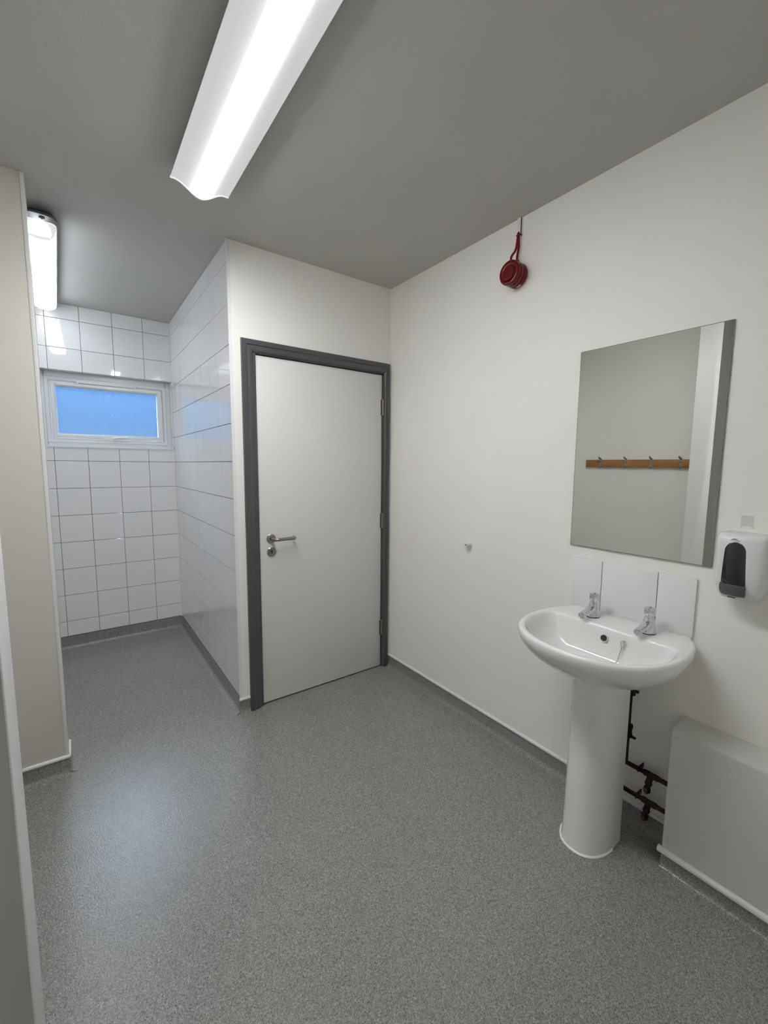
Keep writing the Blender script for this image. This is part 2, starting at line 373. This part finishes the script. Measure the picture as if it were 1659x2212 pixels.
DROP = mat('clear_droplet', (.9, .95, 1), .05); o = struct('water_droplets', dr, DROP, wn); o['kind'] = 'stuff'; o['label'] = 'cluster of tiny bright water droplets'
vt = MB().box((-1.652, FYW - .022, 1.995), (-1.296, FYW - .001, 2.013), .003).box((-1.668, FYW - .016, 1.991), (-1.652, FYW - .001, 2.012), .002).box((-1.296, FYW - .016, 1.991), (-1.282, FYW - .001, 2.012), .002)
struct('trickle_vent', vt, UPVC, wn)
hd = MB().box((-1.470, FYW - .024, 1.577), (-1.430, FYW - .009, 1.603), .004).tube([(-1.452, FYW - .028, 1.592), (-1.44, FYW - .040, 1.597), (-1.40, FYW - .042, 1.602), (-1.352, FYW - .040, 1.601)], [.009, .008, .0075, .006], 10)
ho = struct('window_handle', hd, UPVC, wn, smooth=50)
struct('lock_button', MB().lathe((-1.449, FYW - .024, 1.590), (0, -1, 0), [(.0045, 0), (.0045, .002)], 12), GAP, ho)
struct('window_sill', MB().box((OX0 - .004, FY - .006, OZ0 - .012), (OX1, FYW + .05, OZ0 + .004), .002), UPVC, wn)

# ------------------------------------------------------------------ ceiling lights
LXC, LHW, LY0, LY1, LZE = -1.246, .1085, -1.62, -.402, 2.494
L = thing('ceiling_light', 'long ribbed fluorescent batten light on the ceiling nearest the camera', 'light', (LXC, (LY0 + LY1) / 2, H))
MB().box((LXC - .072, LY0 + .01, LZE), (LXC + .072, LY1 - .012, H)).box((LXC - LHW + .001, LY0, LZE + .0005), (LXC + LHW - .001, LY1, LZE + .0045)).build('light_tray', ENAMEL, L)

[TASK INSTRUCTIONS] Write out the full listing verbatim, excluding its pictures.

[ANSWER TO THE TASK]
Keep writing the Blender script for this image. This is part 2, starting at line 373. This part finishes the script. Measure the picture as if it were 1659x2212 pixels.
DROP = mat('clear_droplet', (.9, .95, 1), .05); o = struct('water_droplets', dr, DROP, wn); o['kind'] = 'stuff'; o['label'] = 'cluster of tiny bright water droplets'
vt = MB().box((-1.652, FYW - .022, 1.995), (-1.296, FYW - .001, 2.013), .003).box((-1.668, FYW - .016, 1.991), (-1.652, FYW - .001, 2.012), .002).box((-1.296, FYW - .016, 1.991), (-1.282, FYW - .001, 2.012), .002)
struct('trickle_vent', vt, UPVC, wn)
hd = MB().box((-1.470, FYW - .024, 1.577), (-1.430, FYW - .009, 1.603), .004).tube([(-1.452, FYW - .028, 1.592), (-1.44, FYW - .040, 1.597), (-1.40, FYW - .042, 1.602), (-1.352, FYW - .040, 1.601)], [.009, .008, .0075, .006], 10)
ho = struct('window_handle', hd, UPVC, wn, smooth=50)
struct('lock_button', MB().lathe((-1.449, FYW - .024, 1.590), (0, -1, 0), [(.0045, 0), (.0045, .002)], 12), GAP, ho)
struct('window_sill', MB().box((OX0 - .004, FY - .006, OZ0 - .012), (OX1, FYW + .05, OZ0 + .004), .002), UPVC, wn)

# ------------------------------------------------------------------ ceiling lights
LXC, LHW, LY0, LY1, LZE = -1.246, .1085, -1.62, -.402, 2.494
L = thing('ceiling_light', 'long ribbed fluorescent batten light on the ceiling nearest the camera', 'light', (LXC, (LY0 + LY1) / 2, H))
MB().box((LXC - .072, LY0 + .01, LZE), (LXC + .072, LY1 - .012, H)).box((LXC - LHW + .001, LY0, LZE + .0005), (LXC + LHW - .001, LY1, LZE + .0045)).build('light_tray', ENAMEL, L)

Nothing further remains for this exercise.